Exercise :: Skip every image and restate the data word for word.

Stored data ::
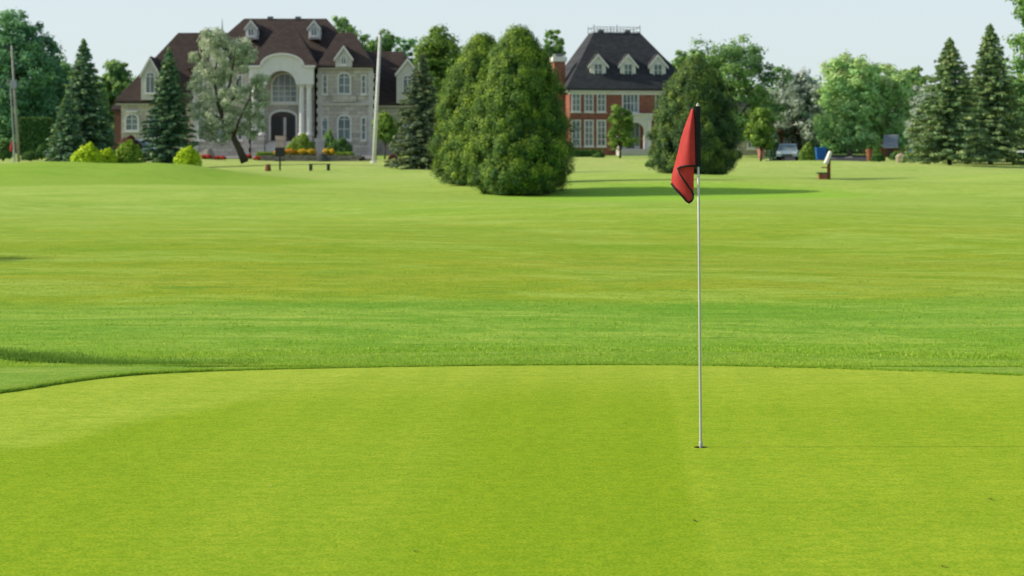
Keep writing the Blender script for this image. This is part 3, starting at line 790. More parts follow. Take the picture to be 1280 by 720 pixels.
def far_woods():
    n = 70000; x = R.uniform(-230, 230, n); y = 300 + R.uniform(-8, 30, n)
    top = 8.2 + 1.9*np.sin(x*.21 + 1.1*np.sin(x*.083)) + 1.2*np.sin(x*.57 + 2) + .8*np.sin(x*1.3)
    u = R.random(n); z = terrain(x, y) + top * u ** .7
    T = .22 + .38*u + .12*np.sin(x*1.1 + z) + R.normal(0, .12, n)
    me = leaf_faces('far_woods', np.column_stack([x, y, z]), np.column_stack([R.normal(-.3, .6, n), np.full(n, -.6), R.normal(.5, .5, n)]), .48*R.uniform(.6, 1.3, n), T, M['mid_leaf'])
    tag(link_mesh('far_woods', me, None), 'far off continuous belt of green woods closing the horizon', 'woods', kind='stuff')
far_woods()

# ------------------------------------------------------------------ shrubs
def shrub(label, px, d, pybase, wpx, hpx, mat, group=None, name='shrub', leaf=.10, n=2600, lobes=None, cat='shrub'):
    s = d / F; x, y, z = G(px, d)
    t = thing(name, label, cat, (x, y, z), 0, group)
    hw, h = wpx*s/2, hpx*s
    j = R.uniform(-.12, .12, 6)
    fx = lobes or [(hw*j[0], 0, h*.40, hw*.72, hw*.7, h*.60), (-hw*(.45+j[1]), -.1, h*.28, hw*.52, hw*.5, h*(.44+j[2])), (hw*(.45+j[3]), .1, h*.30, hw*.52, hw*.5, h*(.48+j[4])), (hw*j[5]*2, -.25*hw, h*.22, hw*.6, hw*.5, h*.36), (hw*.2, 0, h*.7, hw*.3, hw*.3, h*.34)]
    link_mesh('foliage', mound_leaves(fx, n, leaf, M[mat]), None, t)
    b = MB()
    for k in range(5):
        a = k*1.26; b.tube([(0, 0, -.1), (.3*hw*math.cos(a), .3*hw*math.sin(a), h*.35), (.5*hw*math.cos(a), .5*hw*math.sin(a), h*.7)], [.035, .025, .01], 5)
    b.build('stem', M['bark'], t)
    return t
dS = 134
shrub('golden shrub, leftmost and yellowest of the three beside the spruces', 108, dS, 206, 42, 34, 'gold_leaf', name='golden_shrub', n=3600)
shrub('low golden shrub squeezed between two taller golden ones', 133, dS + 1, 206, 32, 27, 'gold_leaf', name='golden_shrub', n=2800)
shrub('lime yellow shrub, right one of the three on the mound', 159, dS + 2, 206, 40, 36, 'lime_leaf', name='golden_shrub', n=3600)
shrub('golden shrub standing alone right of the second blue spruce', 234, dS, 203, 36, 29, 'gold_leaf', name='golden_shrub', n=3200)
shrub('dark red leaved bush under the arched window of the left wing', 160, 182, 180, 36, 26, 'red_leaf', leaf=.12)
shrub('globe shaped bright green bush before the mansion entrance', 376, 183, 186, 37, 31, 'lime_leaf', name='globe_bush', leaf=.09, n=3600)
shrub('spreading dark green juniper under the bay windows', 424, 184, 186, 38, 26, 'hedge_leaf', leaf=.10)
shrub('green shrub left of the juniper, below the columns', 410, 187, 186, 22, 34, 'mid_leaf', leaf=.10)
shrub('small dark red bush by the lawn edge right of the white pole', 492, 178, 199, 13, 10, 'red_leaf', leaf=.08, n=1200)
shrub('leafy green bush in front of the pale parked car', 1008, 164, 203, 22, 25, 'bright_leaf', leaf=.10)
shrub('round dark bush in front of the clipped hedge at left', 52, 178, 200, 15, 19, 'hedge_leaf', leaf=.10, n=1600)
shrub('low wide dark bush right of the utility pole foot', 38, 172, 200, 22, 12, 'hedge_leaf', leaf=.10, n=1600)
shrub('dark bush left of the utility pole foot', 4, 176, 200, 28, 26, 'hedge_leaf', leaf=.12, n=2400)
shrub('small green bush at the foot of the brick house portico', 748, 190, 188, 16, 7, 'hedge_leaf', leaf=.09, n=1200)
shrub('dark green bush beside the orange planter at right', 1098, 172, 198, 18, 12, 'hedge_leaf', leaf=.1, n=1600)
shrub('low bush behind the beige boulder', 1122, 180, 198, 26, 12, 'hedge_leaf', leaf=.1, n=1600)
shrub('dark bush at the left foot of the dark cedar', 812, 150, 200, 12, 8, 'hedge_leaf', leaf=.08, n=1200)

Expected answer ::
Keep writing the Blender script for this image. This is part 3, starting at line 790. More parts follow. Take the picture to be 1280 by 720 pixels.
def far_woods():
    n = 70000; x = R.uniform(-230, 230, n); y = 300 + R.uniform(-8, 30, n)
    top = 8.2 + 1.9*np.sin(x*.21 + 1.1*np.sin(x*.083)) + 1.2*np.sin(x*.57 + 2) + .8*np.sin(x*1.3)
    u = R.random(n); z = terrain(x, y) + top * u ** .7
    T = .22 + .38*u + .12*np.sin(x*1.1 + z) + R.normal(0, .12, n)
    me = leaf_faces('far_woods', np.column_stack([x, y, z]), np.column_stack([R.normal(-.3, .6, n), np.full(n, -.6), R.normal(.5, .5, n)]), .48*R.uniform(.6, 1.3, n), T, M['mid_leaf'])
    tag(link_mesh('far_woods', me, None), 'far off continuous belt of green woods closing the horizon', 'woods', kind='stuff')
far_woods()

# ------------------------------------------------------------------ shrubs
def shrub(label, px, d, pybase, wpx, hpx, mat, group=None, name='shrub', leaf=.10, n=2600, lobes=None, cat='shrub'):
    s = d / F; x, y, z = G(px, d)
    t = thing(name, label, cat, (x, y, z), 0, group)
    hw, h = wpx*s/2, hpx*s
    j = R.uniform(-.12, .12, 6)
    fx = lobes or [(hw*j[0], 0, h*.40, hw*.72, hw*.7, h*.60), (-hw*(.45+j[1]), -.1, h*.28, hw*.52, hw*.5, h*(.44+j[2])), (hw*(.45+j[3]), .1, h*.30, hw*.52, hw*.5, h*(.48+j[4])), (hw*j[5]*2, -.25*hw, h*.22, hw*.6, hw*.5, h*.36), (hw*.2, 0, h*.7, hw*.3, hw*.3, h*.34)]
    link_mesh('foliage', mound_leaves(fx, n, leaf, M[mat]), None, t)
    b = MB()
    for k in range(5):
        a = k*1.26; b.tube([(0, 0, -.1), (.3*hw*math.cos(a), .3*hw*math.sin(a), h*.35), (.5*hw*math.cos(a), .5*hw*math.sin(a), h*.7)], [.035, .025, .01], 5)
    b.build('stem', M['bark'], t)
    return t
dS = 134
shrub('golden shrub, leftmost and yellowest of the three beside the spruces', 108, dS, 206, 42, 34, 'gold_leaf', name='golden_shrub', n=3600)
shrub('low golden shrub squeezed between two taller golden ones', 133, dS + 1, 206, 32, 27, 'gold_leaf', name='golden_shrub', n=2800)
shrub('lime yellow shrub, right one of the three on the mound', 159, dS + 2, 206, 40, 36, 'lime_leaf', name='golden_shrub', n=3600)
shrub('golden shrub standing alone right of the second blue spruce', 234, dS, 203, 36, 29, 'gold_leaf', name='golden_shrub', n=3200)
shrub('dark red leaved bush under the arched window of the left wing', 160, 182, 180, 36, 26, 'red_leaf', leaf=.12)
shrub('globe shaped bright green bush before the mansion entrance', 376, 183, 186, 37, 31, 'lime_leaf', name='globe_bush', leaf=.09, n=3600)
shrub('spreading dark green juniper under the bay windows', 424, 184, 186, 38, 26, 'hedge_leaf', leaf=.10)
shrub('green shrub left of the juniper, below the columns', 410, 187, 186, 22, 34, 'mid_leaf', leaf=.10)
shrub('small dark red bush by the lawn edge right of the white pole', 492, 178, 199, 13, 10, 'red_leaf', leaf=.08, n=1200)
shrub('leafy green bush in front of the pale parked car', 1008, 164, 203, 22, 25, 'bright_leaf', leaf=.10)
shrub('round dark bush in front of the clipped hedge at left', 52, 178, 200, 15, 19, 'hedge_leaf', leaf=.10, n=1600)
shrub('low wide dark bush right of the utility pole foot', 38, 172, 200, 22, 12, 'hedge_leaf', leaf=.10, n=1600)
shrub('dark bush left of the utility pole foot', 4, 176, 200, 28, 26, 'hedge_leaf', leaf=.12, n=2400)
shrub('small green bush at the foot of the brick house portico', 748, 190, 188, 16, 7, 'hedge_leaf', leaf=.09, n=1200)
shrub('dark green bush beside the orange planter at right', 1098, 172, 198, 18, 12, 'hedge_leaf', leaf=.1, n=1600)
shrub('low bush behind the beige boulder', 1122, 180, 198, 26, 12, 'hedge_leaf', leaf=.1, n=1600)
shrub('dark bush at the left foot of the dark cedar', 812, 150, 200, 12, 8, 'hedge_leaf', leaf=.08, n=1200)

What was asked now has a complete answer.